▸ To be done
Return all of the data exactly as given.

▸ Source data
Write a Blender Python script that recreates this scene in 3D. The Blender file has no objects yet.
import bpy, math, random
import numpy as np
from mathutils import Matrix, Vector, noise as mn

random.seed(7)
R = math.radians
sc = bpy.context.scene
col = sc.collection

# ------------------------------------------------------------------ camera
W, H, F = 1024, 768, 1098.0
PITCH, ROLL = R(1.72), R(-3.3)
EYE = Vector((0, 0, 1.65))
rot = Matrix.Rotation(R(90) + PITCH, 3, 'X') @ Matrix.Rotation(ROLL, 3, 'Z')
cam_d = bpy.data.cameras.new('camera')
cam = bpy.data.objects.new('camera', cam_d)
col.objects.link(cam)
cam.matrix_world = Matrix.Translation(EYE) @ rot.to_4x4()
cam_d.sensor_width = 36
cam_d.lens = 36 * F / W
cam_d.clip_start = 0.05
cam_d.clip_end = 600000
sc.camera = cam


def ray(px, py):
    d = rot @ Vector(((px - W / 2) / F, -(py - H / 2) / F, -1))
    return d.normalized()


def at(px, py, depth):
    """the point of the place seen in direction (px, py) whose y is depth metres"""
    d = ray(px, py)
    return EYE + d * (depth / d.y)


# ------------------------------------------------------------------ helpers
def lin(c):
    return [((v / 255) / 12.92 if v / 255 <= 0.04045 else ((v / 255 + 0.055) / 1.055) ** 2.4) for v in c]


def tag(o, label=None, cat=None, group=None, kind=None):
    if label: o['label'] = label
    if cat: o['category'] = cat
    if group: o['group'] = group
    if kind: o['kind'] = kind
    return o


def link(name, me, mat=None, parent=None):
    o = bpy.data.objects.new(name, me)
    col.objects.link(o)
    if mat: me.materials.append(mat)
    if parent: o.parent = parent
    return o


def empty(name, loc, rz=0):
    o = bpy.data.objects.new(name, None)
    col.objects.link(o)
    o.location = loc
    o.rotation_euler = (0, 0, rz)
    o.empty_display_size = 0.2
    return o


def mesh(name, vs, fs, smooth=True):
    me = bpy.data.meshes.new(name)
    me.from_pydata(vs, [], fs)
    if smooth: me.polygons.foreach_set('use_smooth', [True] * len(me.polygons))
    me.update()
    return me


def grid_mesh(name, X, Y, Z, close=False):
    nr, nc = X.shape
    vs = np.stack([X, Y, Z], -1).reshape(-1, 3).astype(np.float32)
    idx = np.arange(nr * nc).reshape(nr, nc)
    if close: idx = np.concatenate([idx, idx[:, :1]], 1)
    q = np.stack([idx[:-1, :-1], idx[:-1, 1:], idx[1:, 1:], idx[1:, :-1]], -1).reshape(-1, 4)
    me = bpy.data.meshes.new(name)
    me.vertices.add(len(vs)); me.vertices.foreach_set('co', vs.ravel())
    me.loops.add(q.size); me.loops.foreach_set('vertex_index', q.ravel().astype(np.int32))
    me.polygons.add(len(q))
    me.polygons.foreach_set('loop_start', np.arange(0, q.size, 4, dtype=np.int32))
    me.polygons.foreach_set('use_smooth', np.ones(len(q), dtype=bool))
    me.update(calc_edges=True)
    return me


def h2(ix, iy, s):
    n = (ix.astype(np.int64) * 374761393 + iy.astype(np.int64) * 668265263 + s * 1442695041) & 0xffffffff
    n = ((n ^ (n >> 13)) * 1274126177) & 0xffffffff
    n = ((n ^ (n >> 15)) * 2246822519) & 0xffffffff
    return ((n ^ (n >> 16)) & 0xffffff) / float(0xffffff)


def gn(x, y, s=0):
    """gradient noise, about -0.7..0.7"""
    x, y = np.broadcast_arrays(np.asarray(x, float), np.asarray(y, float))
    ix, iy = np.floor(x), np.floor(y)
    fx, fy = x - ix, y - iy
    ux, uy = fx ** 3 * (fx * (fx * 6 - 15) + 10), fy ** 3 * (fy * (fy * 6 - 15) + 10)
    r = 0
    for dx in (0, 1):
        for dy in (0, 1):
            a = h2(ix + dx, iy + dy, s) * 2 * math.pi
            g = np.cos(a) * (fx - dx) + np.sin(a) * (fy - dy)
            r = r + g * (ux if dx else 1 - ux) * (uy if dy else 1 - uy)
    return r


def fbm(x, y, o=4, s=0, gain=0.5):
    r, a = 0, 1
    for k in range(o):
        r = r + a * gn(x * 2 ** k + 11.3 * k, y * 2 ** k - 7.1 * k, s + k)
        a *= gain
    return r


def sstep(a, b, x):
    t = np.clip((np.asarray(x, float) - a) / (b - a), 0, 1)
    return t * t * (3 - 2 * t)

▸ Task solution
Write a Blender Python script that recreates this scene in 3D. The Blender file has no objects yet.
import bpy, math, random
import numpy as np
from mathutils import Matrix, Vector, noise as mn

random.seed(7)
R = math.radians
sc = bpy.context.scene
col = sc.collection

# ------------------------------------------------------------------ camera
W, H, F = 1024, 768, 1098.0
PITCH, ROLL = R(1.72), R(-3.3)
EYE = Vector((0, 0, 1.65))
rot = Matrix.Rotation(R(90) + PITCH, 3, 'X') @ Matrix.Rotation(ROLL, 3, 'Z')
cam_d = bpy.data.cameras.new('camera')
cam = bpy.data.objects.new('camera', cam_d)
col.objects.link(cam)
cam.matrix_world = Matrix.Translation(EYE) @ rot.to_4x4()
cam_d.sensor_width = 36
cam_d.lens = 36 * F / W
cam_d.clip_start = 0.05
cam_d.clip_end = 600000
sc.camera = cam


def ray(px, py):
    d = rot @ Vector(((px - W / 2) / F, -(py - H / 2) / F, -1))
    return d.normalized()


def at(px, py, depth):
    """the point of the place seen in direction (px, py) whose y is depth metres"""
    d = ray(px, py)
    return EYE + d * (depth / d.y)


# ------------------------------------------------------------------ helpers
def lin(c):
    return [((v / 255) / 12.92 if v / 255 <= 0.04045 else ((v / 255 + 0.055) / 1.055) ** 2.4) for v in c]


def tag(o, label=None, cat=None, group=None, kind=None):
    if label: o['label'] = label
    if cat: o['category'] = cat
    if group: o['group'] = group
    if kind: o['kind'] = kind
    return o


def link(name, me, mat=None, parent=None):
    o = bpy.data.objects.new(name, me)
    col.objects.link(o)
    if mat: me.materials.append(mat)
    if parent: o.parent = parent
    return o


def empty(name, loc, rz=0):
    o = bpy.data.objects.new(name, None)
    col.objects.link(o)
    o.location = loc
    o.rotation_euler = (0, 0, rz)
    o.empty_display_size = 0.2
    return o


def mesh(name, vs, fs, smooth=True):
    me = bpy.data.meshes.new(name)
    me.from_pydata(vs, [], fs)
    if smooth: me.polygons.foreach_set('use_smooth', [True] * len(me.polygons))
    me.update()
    return me


def grid_mesh(name, X, Y, Z, close=False):
    nr, nc = X.shape
    vs = np.stack([X, Y, Z], -1).reshape(-1, 3).astype(np.float32)
    idx = np.arange(nr * nc).reshape(nr, nc)
    if close: idx = np.concatenate([idx, idx[:, :1]], 1)
    q = np.stack([idx[:-1, :-1], idx[:-1, 1:], idx[1:, 1:], idx[1:, :-1]], -1).reshape(-1, 4)
    me = bpy.data.meshes.new(name)
    me.vertices.add(len(vs)); me.vertices.foreach_set('co', vs.ravel())
    me.loops.add(q.size); me.loops.foreach_set('vertex_index', q.ravel().astype(np.int32))
    me.polygons.add(len(q))
    me.polygons.foreach_set('loop_start', np.arange(0, q.size, 4, dtype=np.int32))
    me.polygons.foreach_set('use_smooth', np.ones(len(q), dtype=bool))
    me.update(calc_edges=True)
    return me


def h2(ix, iy, s):
    n = (ix.astype(np.int64) * 374761393 + iy.astype(np.int64) * 668265263 + s * 1442695041) & 0xffffffff
    n = ((n ^ (n >> 13)) * 1274126177) & 0xffffffff
    n = ((n ^ (n >> 15)) * 2246822519) & 0xffffffff
    return ((n ^ (n >> 16)) & 0xffffff) / float(0xffffff)


def gn(x, y, s=0):
    """gradient noise, about -0.7..0.7"""
    x, y = np.broadcast_arrays(np.asarray(x, float), np.asarray(y, float))
    ix, iy = np.floor(x), np.floor(y)
    fx, fy = x - ix, y - iy
    ux, uy = fx ** 3 * (fx * (fx * 6 - 15) + 10), fy ** 3 * (fy * (fy * 6 - 15) + 10)
    r = 0
    for dx in (0, 1):
        for dy in (0, 1):
            a = h2(ix + dx, iy + dy, s) * 2 * math.pi
            g = np.cos(a) * (fx - dx) + np.sin(a) * (fy - dy)
            r = r + g * (ux if dx else 1 - ux) * (uy if dy else 1 - uy)
    return r


def fbm(x, y, o=4, s=0, gain=0.5):
    r, a = 0, 1
    for k in range(o):
        r = r + a * gn(x * 2 ** k + 11.3 * k, y * 2 ** k - 7.1 * k, s + k)
        a *= gain
    return r


def sstep(a, b, x):
    t = np.clip((np.asarray(x, float) - a) / (b - a), 0, 1)
    return t * t * (3 - 2 * t)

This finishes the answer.